**Exercise requirements:** Set the listing down again exactly, please, apart from its pictures.

**Material:**
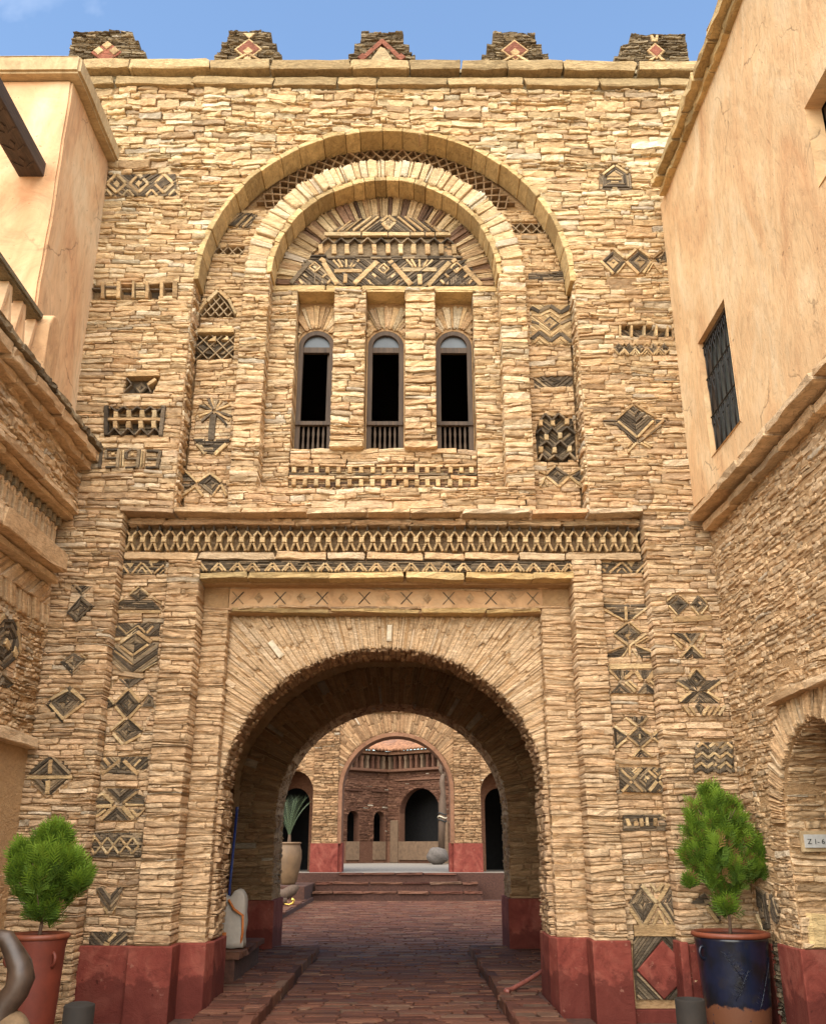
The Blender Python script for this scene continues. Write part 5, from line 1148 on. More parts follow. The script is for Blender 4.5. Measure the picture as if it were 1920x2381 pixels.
# ================================================================== stucco tower on the left
TW = thing('stucco_tower', 'peach stucco tower block with cement coping left of the gatehouse', 'building', (-5.4, 9.3, 6.0))
def subdbox(name, mat, parent, x0, x1, y0, y1, z0, z1, bev=.03, wob=.012, cuts=14):
    bm = bmesh.new(); bmesh.ops.create_cube(bm, size=1)
    for v in bm.verts: v.co = ((x0 + x1) / 2 + v.co.x * (x1 - x0), (y0 + y1) / 2 + v.co.y * (y1 - y0), (z0 + z1) / 2 + v.co.z * (z1 - z0))
    bmesh.ops.bevel(bm, geom=bm.edges[:], offset=bev, segments=2, affect='EDGES')
    bmesh.ops.subdivide_edges(bm, edges=[e for e in bm.edges if e.calc_length() > .5], cuts=cuts, use_grid_fill=True)
    for v in bm.verts:
        c = v.co; d = wob * (sin(c.x * 3.1 + c.z * 2.3) + sin(c.y * 4.3 - c.z * 3.7 + 1) + .6 * sin(c.z * 9 + c.y * 7 + c.x * 5))
        v.co.x += d * .6; v.co.y += d * .6
    c = np.array(((x0 + x1) / 2, (y0 + y1) / 2, z0)); me = bpy.data.meshes.new(name)
    bmesh.ops.translate(bm, verts=bm.verts, vec=-c); bm.to_mesh(me); bm.free()
    me.polygons.foreach_set('use_smooth', [True] * len(me.polygons)); 
    o = link(name, me, mat, parent, c); m_ = o.modifiers.new('es', 'EDGE_SPLIT'); m_.split_angle = radians(50); return o
subdbox('wall', M_STUCCO_L, TW, -8.0, -3.96, 8.57, 10.08, 5.9, 10.1, .025, .007)
subdbox('coping', M_CAP, TW, -8.1, -3.83, 8.43, 10.06, 10.09, 10.33, .03, .006)
subdbox('coping_top', M_CAP, TW, -8.1, -3.87, 8.47, 10.06, 10.325, 10.39, .03, .006)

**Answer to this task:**
The Blender Python script for this scene continues. Write part 5, from line 1148 on. More parts follow. The script is for Blender 4.5. Measure the picture as if it were 1920x2381 pixels.
# ================================================================== stucco tower on the left
TW = thing('stucco_tower', 'peach stucco tower block with cement coping left of the gatehouse', 'building', (-5.4, 9.3, 6.0))
def subdbox(name, mat, parent, x0, x1, y0, y1, z0, z1, bev=.03, wob=.012, cuts=14):
    bm = bmesh.new(); bmesh.ops.create_cube(bm, size=1)
    for v in bm.verts: v.co = ((x0 + x1) / 2 + v.co.x * (x1 - x0), (y0 + y1) / 2 + v.co.y * (y1 - y0), (z0 + z1) / 2 + v.co.z * (z1 - z0))
    bmesh.ops.bevel(bm, geom=bm.edges[:], offset=bev, segments=2, affect='EDGES')
    bmesh.ops.subdivide_edges(bm, edges=[e for e in bm.edges if e.calc_length() > .5], cuts=cuts, use_grid_fill=True)
    for v in bm.verts:
        c = v.co; d = wob * (sin(c.x * 3.1 + c.z * 2.3) + sin(c.y * 4.3 - c.z * 3.7 + 1) + .6 * sin(c.z * 9 + c.y * 7 + c.x * 5))
        v.co.x += d * .6; v.co.y += d * .6
    c = np.array(((x0 + x1) / 2, (y0 + y1) / 2, z0)); me = bpy.data.meshes.new(name)
    bmesh.ops.translate(bm, verts=bm.verts, vec=-c); bm.to_mesh(me); bm.free()
    me.polygons.foreach_set('use_smooth', [True] * len(me.polygons)); 
    o = link(name, me, mat, parent, c); m_ = o.modifiers.new('es', 'EDGE_SPLIT'); m_.split_angle = radians(50); return o
subdbox('wall', M_STUCCO_L, TW, -8.0, -3.96, 8.57, 10.08, 5.9, 10.1, .025, .007)
subdbox('coping', M_CAP, TW, -8.1, -3.83, 8.43, 10.06, 10.09, 10.33, .03, .006)
subdbox('coping_top', M_CAP, TW, -8.1, -3.87, 8.47, 10.06, 10.325, 10.39, .03, .006)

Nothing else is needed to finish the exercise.